House of Assembly: Thursday, September 14, 2023

Contents

Felmeri Group O'Halloran Hill Development

Mr TEAGUE (Heysen) (14:51): My question is to the Minister for Infrastructure and Transport. Is the government pursuing the City of Marion for costs related to the infrastructure that has been provided by the state at Felmeri Group's O'Halloran Hill development, which Consumer and Business Services referred to? With your leave, sir, and that of the house, I will explain.

Leave granted.

Mr TEAGUE: On 5 September the Minister for Infrastructure and Transport said that the City of Marion's planning process had allowed builds to begin before infrastructure was completed. The minister went on to say, and I quote:

That leads us to where we are now, that leaves us with work unfinished, that leaves us with people who've got their lives in chaos.

The Hon. A. KOUTSANTONIS (West Torrens—Minister for Infrastructure and Transport, Minister for Energy and Mining) (14:51): That is an excellent bipartisan question. I think every member of this house should be worried about the way some councils conduct themselves.

What occurred here was that there were applications by Felmeri to the council to alter by-laws to allow them a two-year window to build the appropriate trunk infrastructure that was needed before those titles would be issued. It is pretty clear that the titles would not have been issued had not the original by-laws been in place. But subsequent to the titles being issued the by-laws were subsequently changed, probably at the request of Felmeri, which meant that the titles were issued, people engaged builders and the trunk infrastructure was not being built, and this is a problem.

Alarm bells should have gone off in Marion council. What we can't have happen is for councils to wash their hands of their obligations but to make sure that these things are done in an orderly way, and I am glad the member has raised this as a point. The state government has no recourse here with council, so we are left with the bill. Council should do the right thing and waive rates for these residents. They are refusing to. They are refusing to waive those rates.

These residents of Felmeri not only now have a situation where their builder has left their buildings in a substandard capability but we are left with—and the taxpayer generally—a level of infrastructure that is substandard, and we are not sure even complying with regulations and laws, which should have been inspected as they were going along by council. I am very disappointed with the way Marion council conducted themselves over this.

We reached out to the Marion council and asked them to support the South Australian government in this approach. They refused. That's their right. But I do think this is something that the government and the parliament need to contemplate going forward about how council development approvals are approached, how they are looked at. I can see the planning minister nodding his head sagely and wisely. He knows what I am talking about.

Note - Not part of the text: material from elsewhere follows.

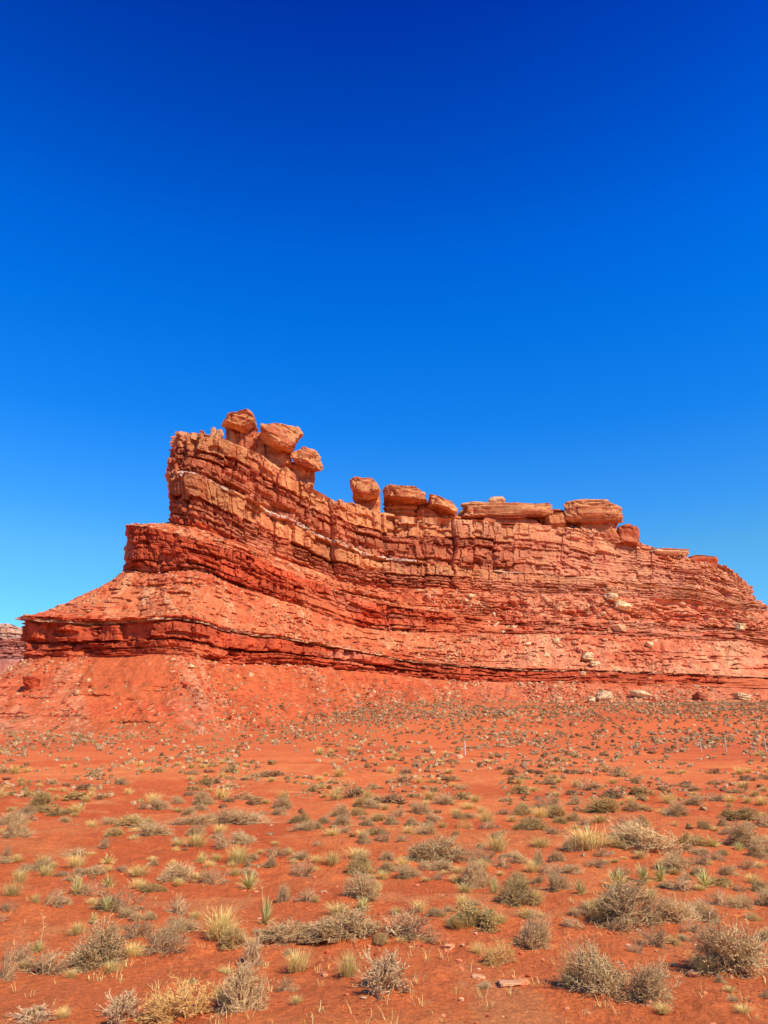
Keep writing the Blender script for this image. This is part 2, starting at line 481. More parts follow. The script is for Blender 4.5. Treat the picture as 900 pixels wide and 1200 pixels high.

I think this is a textbook example of things going horribly wrong that could have been avoided, because think of the counterfactual. Had that by-law not been changed, that application not been accepted, and council said, 'We won't make the application to have the titles issued until you agree to build the trunk infrastructure first,' those roads and infrastructure and stormwater would have been built first and there would have been no impediment to any new builder coming in to complete the works if that builder had fallen over.

The Hon. V.A. Tarzia: Are you pursuing costs?

The Hon. A. KOUTSANTONIS: The shadow minister interjects, 'Are you pursuing costs?' The advice I have is we have no recourse, and this is something that the state government is wearing.